Ritornando al piccolo editore fiorentino di Passaggio al bosco, titolo evocativo del saggio jungeriano, spero che tutto l'ostracismo di cui è stato fatto oggetto, serva solo a dargli pubblicità e notorietà e a garantirgli più lettori. Per ora, a difendere il suo diritto a pubblicare è stato Innocenzo Cipolletta  della AIE (Associazione Italiana Editori) che mostra di saper tenere duro.  Nell'ambito della sinistra più indipendente e meno ottusa, sono da segnalare Massimo Cacciari e Giordano Bruno Guerri, secondo i quali le idee difformi non possono e non devono essere combattute a colpi di censura e di ostracismi.
Esiste o no, un libero mercato con tanto di libera scelta di quei prodotti editoriali detti libri?  O dobbiamo sorbirci per altri ottant'anni  il "mercato unico" di un'editoria "organica" al Partito sul tipo di Editori Riuniti e Edizioni Rinascita, di comunista memoria?
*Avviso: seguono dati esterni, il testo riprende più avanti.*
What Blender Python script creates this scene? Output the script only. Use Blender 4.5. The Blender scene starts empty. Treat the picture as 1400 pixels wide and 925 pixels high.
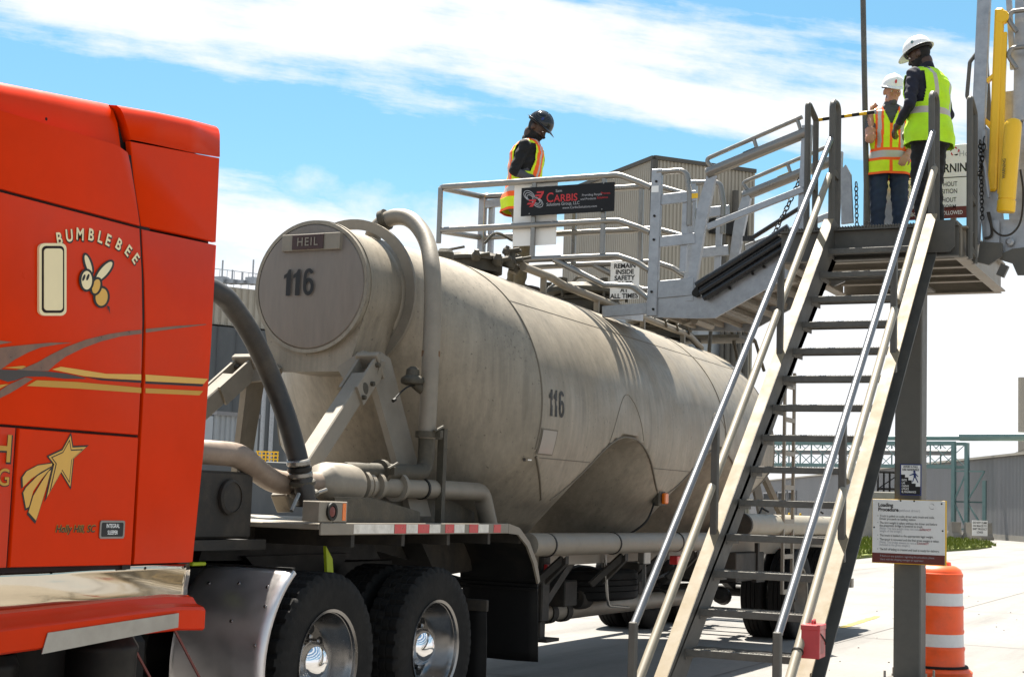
import bpy, bmesh, math, random
import numpy as np
from mathutils import Vector, Matrix
random.seed(7)
SC = bpy.context.scene
COL = SC.collection
R = math.radians
# ------------------------------------------------------------------ camera
# World axes: Y runs along the trucks' lane (away from the camera), X across it, Z up.
CAM_H = 1.49
FPX, PITCH, ROLL, YAW = 2097.7, 0.105011, 0.033624, 0.459707
_fw = np.array([-math.sin(YAW), math.cos(YAW), 0.0]); _rt = np.array([math.cos(YAW), math.sin(YAW), 0.0]); _up = np.array([0, 0, 1.0])
_f2 = _fw*math.cos(PITCH) + _up*math.sin(PITCH); _u2 = _up*math.cos(PITCH) - _fw*math.sin(PITCH)
_r3 = _rt*math.cos(ROLL) + _u2*math.sin(ROLL); _u3 = _u2*math.cos(ROLL) - _rt*math.sin(ROLL)
CAMP = np.array([0, 0, CAM_H])
cam_d = bpy.data.cameras.new('camera'); cam_d.sensor_width = 36.0; cam_d.lens = FPX/1400*36.0; cam_d.clip_end = 6000; cam_d.clip_start = 0.05
cam = bpy.data.objects.new('camera', cam_d); COL.objects.link(cam)
cam.matrix_world = Matrix(((_r3[0], _u3[0], -_f2[0], 0), (_r3[1], _u3[1], -_f2[1], 0), (_r3[2], _u3[2], -_f2[2], CAM_H), (0, 0, 0, 1)))
SC.camera = cam

# survey helpers: sight line through a point of the survey picture, met with a plane of the place
def ray(u, v):
    d = (u-700)*_r3 - (v-462.5)*_u3 + FPX*_f2
    return d/np.linalg.norm(d)
def onX(u, v, c): d = ray(u, v); return CAMP + d*((c-CAMP[0])/d[0])
def onY(u, v, c): d = ray(u, v); return CAMP + d*((c-CAMP[1])/d[1])
def onZ(u, v, c): d = ray(u, v); return CAMP + d*((c-CAMP[2])/d[2])
def atD(u, v, D): d = ray(u, v); return CAMP + d*(D/float(d @ _f2))

# ------------------------------------------------------------------ light
SUN = Vector((-0.27, 0.40, 1.0)).normalized()
W = bpy.data.worlds.new('World'); SC.world = W; W.use_nodes = True
nt = W.node_tree; nt.nodes.clear()
def wn(t, **k):
    n = nt.nodes.new(t)
    for a, b in k.items(): setattr(n, a, b)
    return n
wl = nt.links.new
out = wn('ShaderNodeOutputWorld'); bg = wn('ShaderNodeBackground'); bg.inputs['Strength'].default_value = 0.052
sky = wn('ShaderNodeTexSky', sky_type='NISHITA', sun_disc=False)
sky.sun_elevation = math.asin(SUN.z); sky.sun_rotation = math.atan2(SUN.x, SUN.y)
sky.air_density = 1.0; sky.dust_density = 0.6; sky.ozone_density = 2.5
tc = wn('ShaderNodeTexCoord')
_n = np.cross(ray(600, 30), ray(1100, 105)); _n /= np.linalg.norm(_n)      # cirrus streets lie along this plane
if _n[2] < 0: _n = -_n
_a = ray(850, 60); _a = _a - _n*(_a @ _n); _a /= np.linalg.norm(_a); _b = np.cross(_n, _a)
def wdot(vec):
    d = wn('ShaderNodeVectorMath', operation='DOT_PRODUCT'); wl(tc.outputs['Generated'], d.inputs[0]); d.inputs[1].default_value = tuple(vec); return d.outputs['Value']
def wmath(op, a, b=None, c=None, clamp=False):
    m = wn('ShaderNodeMath', operation=op, use_clamp=clamp)
    for i, x in enumerate((a, b, c)):
        if x is None: continue
        if isinstance(x, (int, float)): m.inputs[i].default_value = x
        else: wl(x, m.inputs[i])
    return m.outputs[0]
def wsmooth(x, lo, hi):
    m = wn('ShaderNodeMapRange', interpolation_type='SMOOTHSTEP'); wl(x, m.inputs[0]); m.inputs[1].default_value = lo; m.inputs[2].default_value = hi; return m.outputs[0]
sN, sA, sB = wdot(_n), wdot(_a), wdot(_b)
def wnoise(kN, kA, kB, scale, detail, rough=0.55, off=0.0):
    c = wn('ShaderNodeCombineXYZ'); wl(wmath('MULTIPLY_ADD', sN, kN, off), c.inputs[0]); wl(wmath('MULTIPLY', sA, kA), c.inputs[1]); wl(wmath('MULTIPLY', sB, kB), c.inputs[2])
    n = wn('ShaderNodeTexNoise'); n.inputs['Scale'].default_value = scale; n.inputs['Detail'].default_value = detail; n.inputs['Roughness'].default_value = rough
    wl(c.outputs[0], n.inputs['Vector']); return n.outputs[0]
big = wnoise(3, 1.2, 1.2, 2.2, 4, 0.5, 3.1)
fine = wnoise(26, 4.0, 4.0, 1.3, 8, 0.62, 0.0)
puff = wnoise(9, 6.0, 6.0, 1.9, 8, 0.6, 5.0)
warp = wmath('MULTIPLY_ADD', wmath('SUBTRACT', big, 0.5), 0.075, sN)
street = wmath('COSINE', wmath('MULTIPLY', warp, 2*math.pi/0.150))
dens = wmath('ADD', wmath('MULTIPLY_ADD', street, 0.44, 0.50), wmath('MULTIPLY', wmath('SUBTRACT', fine, 0.5), 1.75))
dens = wmath('ADD', dens, wmath('MULTIPLY', wmath('SUBTRACT', puff, 0.5), 0.9))
cl1 = wmath('MULTIPLY', wsmooth(dens, 0.26, 0.92), 0.97)
upz = wdot((0, 0, 1))
hz = wmath('ADD', upz, wmath('MULTIPLY', wmath('SUBTRACT', puff, 0.5), 0.16))
cl2 = wmath('SUBTRACT', 1.0, wsmooth(hz, 0.135, 0.215))
cov = wmath('MAXIMUM', wmath('MAXIMUM', cl1, cl2), 0.15, clamp=True)
hs = wn('ShaderNodeHueSaturation'); hs.inputs['Saturation'].default_value = 1.45; hs.inputs['Hue'].default_value = 0.475; hs.inputs['Value'].default_value = 0.86; wl(sky.outputs[0], hs.inputs['Color'])
mx = wn('ShaderNodeMix', data_type='RGBA'); wl(cov, mx.inputs['Factor']); wl(hs.outputs[0], mx.inputs['A']); mx.inputs['B'].default_value = (6.1, 6.2, 6.4, 1)
wl(mx.outputs['Result'], bg.inputs['Color']); wl(bg.outputs[0], out.inputs[0])
sd = bpy.data.lights.new('sun', 'SUN'); sd.energy = 5.0; sd.angle = R(0.53); sd.color = (1.0, 0.94, 0.84)
so = bpy.data.objects.new('sun', sd); COL.objects.link(so); so.location = SUN*50
so.rotation_euler = SUN.to_track_quat('Z', 'Y').to_euler()
VS = SC.view_settings; VS.view_transform = 'Standard'; VS.look = 'None'; VS.exposure = 1.75; VS.gamma = 1.0; VS.use_curve_mapping = False
SC.cycles.max_bounces = 8; SC.cycles.diffuse_bounces = 4; SC.cycles.glossy_bounces = 4

# ------------------------------------------------------------------ mesh helpers
def V3(p): return np.array(p, float)
def unit(a): a = V3(a); return a/np.linalg.norm(a)
class MB:
    def __init__(s): s.v = []; s.f = []; s.m = []; s.cm = 0
    def add(s, vs, fs):
        o = len(s.v); s.v += [tuple(map(float, p)) for p in vs]
        for q in fs: s.f.append([o+i for i in q]); s.m.append(s.cm)
        return s
    def mat(s, i): s.cm = i; return s
    def box(s, x0, x1, y0, y1, z0, z1, ch=0.0):
        return s.obox(((x0+x1)/2, (y0+y1)/2, (z0+z1)/2), (abs(x1-x0)/2, 0, 0), (0, abs(y1-y0)/2, 0), (0, 0, abs(z1-z0)/2), ch)
    def obox(s, c, a, b, d, ch=0.0):
        c, a, b, d = V3(c), V3(a), V3(b), V3(d)
        if ch <= 0:
            vs = [c+i*a+j*b+k*d for i in (-1, 1) for j in (-1, 1) for k in (-1, 1)]
            return s.add(vs, [(0, 1, 3, 2), (4, 6, 7, 5), (0, 4, 5, 1), (2, 3, 7, 6), (0, 2, 6, 4), (1, 5, 7, 3)])
        L = [np.linalg.norm(t) for t in (a, b, d)]; ch = min(ch, 0.45*min(L))
        A, B, D = [t*(1-ch/l) for t, l in zip((a, b, d), L)]
        vs = []; idx = {}
        for i in (-1, 1):
            for j in (-1, 1):
                for k in (-1, 1):
                    for ax in range(3):
                        idx[(i, j, k, ax)] = len(vs)
                        vs.append(c + i*(a if ax == 0 else A) + j*(b if ax == 1 else B) + k*(d if ax == 2 else D))
        fs = []
        for ax in range(3):
            o = [t for t in range(3) if t != ax]
            for sg in (-1, 1):
                q = []
                for p0, p1 in ((-1, -1), (1, -1), (1, 1), (-1, 1)):
                    t = [0, 0, 0]; t[ax] = sg; t[o[0]] = p0; t[o[1]] = p1; q.append(idx[(*t, ax)])
                fs.append(q)
        for ax in range(3):
            o = [t for t in range(3) if t != ax]
            for p0 in (-1, 1):
                for p1 in (-1, 1):
                    q = []
                    for sg, aa in ((-1, o[0]), (1, o[0]), (1, o[1]), (-1, o[1])):
                        t = [0, 0, 0]; t[ax] = sg; t[o[0]] = p0; t[o[1]] = p1; q.append(idx[(*t, aa)])
                    fs.append(q)
        for i in (-1, 1):
            for j in (-1, 1):
                for k in (-1, 1): fs.append([idx[(i, j, k, 0)], idx[(i, j, k, 1)], idx[(i, j, k, 2)]])
        return s.add(vs, fs)
    def bar(s, p, q, w, h, up=(0, 0, 1), ch=0.0):
        p, q = V3(p), V3(q); d = q-p; L = np.linalg.norm(d); d = d/L
        sd = np.cross(d, V3(up))
        if np.linalg.norm(sd) < 1e-6: sd = np.cross(d, (1, 0, 0))
        sd = unit(sd); u = np.cross(sd, d)
        return s.obox((p+q)/2, d*L/2, sd*w/2, u*h/2, ch)
    def tube(s, pts, r, n=10, cap=True, closed=False, flat=1.0, up=None):
        P = [V3(p) for p in pts]; m = len(P)
        rr = [r]*m if isinstance(r, (int, float)) else list(r)
        T = []
        for i in range(m):
            if closed: t = P[(i+1) % m]-P[i-1]
            else: t = P[min(i+1, m-1)]-P[max(i-1, 0)]
            T.append(unit(t))
        u0 = V3(up) if up is not None else (V3((0, 0, 1)) if abs(T[0][2]) < 0.9 else V3((1, 0, 0)))
        N = unit(u0 - T[0]*(u0 @ T[0])); vs = []; 
        for i in range(m):
            N = N - T[i]*(N @ T[i]); N = unit(N); Bv = np.cross(T[i], N)
            for k in range(n):
                a = 2*math.pi*(k+0.5)/n
                vs.append(P[i] + rr[i]*(math.cos(a)*N + flat*math.sin(a)*Bv))
        fs = []
        for i in range(m if closed else m-1):
            i2 = (i+1) % m
            for k in range(n):
                k2 = (k+1) % n; fs.append((i*n+k, i*n+k2, i2*n+k2, i2*n+k))
        if cap and not closed: fs.append(list(range(n))[::-1]); fs.append([(m-1)*n+k for k in range(n)])
        return s.add(vs, fs)
    def lathe(s, prof, c=(0, 0, 0), ax=(0, 0, 1), n=24, a0=0.0, a1=2*math.pi):
        c, ax = V3(c), unit(ax); u = V3((1, 0, 0)) if abs(ax[0]) < 0.9 else V3((0, 1, 0)); u = unit(u-ax*(u@ax)); w = np.cross(ax, u)
        full = abs(a1-a0-2*math.pi) < 1e-6; m = n if full else n+1; vs = []
        for r, h in prof:
            for k in range(m):
                a = a0+(a1-a0)*k/n; vs.append(c+ax*h+r*(math.cos(a)*u+math.sin(a)*w))
        fs = []
        for i in range(len(prof)-1):
            for k in range(n):
                k2 = (k+1) % m; fs.append((i*m+k, i*m+k2, (i+1)*m+k2, (i+1)*m+k))
        if full:
            if prof[0][0] > 1e-5: fs.append(list(range(m))[::-1])
            if prof[-1][0] > 1e-5: fs.append([(len(prof)-1)*m+k for k in range(m)])
        return s.add(vs, fs)
    def ring(s, prof, c, ax, n=24):       # closed profile turned round an axis (a torus-like solid)
        c, ax = V3(c), unit(ax); u = V3((1, 0, 0)) if abs(ax[0]) < 0.9 else V3((0, 1, 0)); u = unit(u-ax*(u@ax)); w = np.cross(ax, u)
        vs = []; m = len(prof)
        for k in range(n):
            a = 2*math.pi*k/n; e = math.cos(a)*u+math.sin(a)*w
            for r, h in prof: vs.append(c+ax*h+r*e)
        fs = [(k*m+i, k*m+(i+1) % m, ((k+1) % n)*m+(i+1) % m, ((k+1) % n)*m+i) for k in range(n) for i in range(m)]
        return s.add(vs, fs)
    def prism(s, poly, vec):
        n = len(poly); P = [V3(p) for p in poly]; vec = V3(vec)
        return s.add(P+[p+vec for p in P], [list(range(n))[::-1], [n+i for i in range(n)]]+[(i, (i+1) % n, n+(i+1) % n, n+i) for i in range(n)])
    def poly(s, pts): return s.add(pts, [list(range(len(pts)))])
    def grid(s, pts2):                   # rows of points
        m, n = len(pts2), len(pts2[0])
        return s.add([p for row in pts2 for p in row], [(i*n+j, i*n+j+1, (i+1)*n+j+1, (i+1)*n+j) for i in range(m-1) for j in range(n-1)])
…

Poi c'era (e c'è ancora) Feltrinelli, Samonà e Savelli che era trotzkista, e tanti altri editori piccoli e medi,  noti e meno noti, ma muniti di lasciapassare rigorosamente rosso. Insomma, il ragionamento delle 80 teste pensanti è questo: la cultura e l'editoria è, e deve rimanere, "cosa nostra". Un ragionamento che sa tanto di "cosca".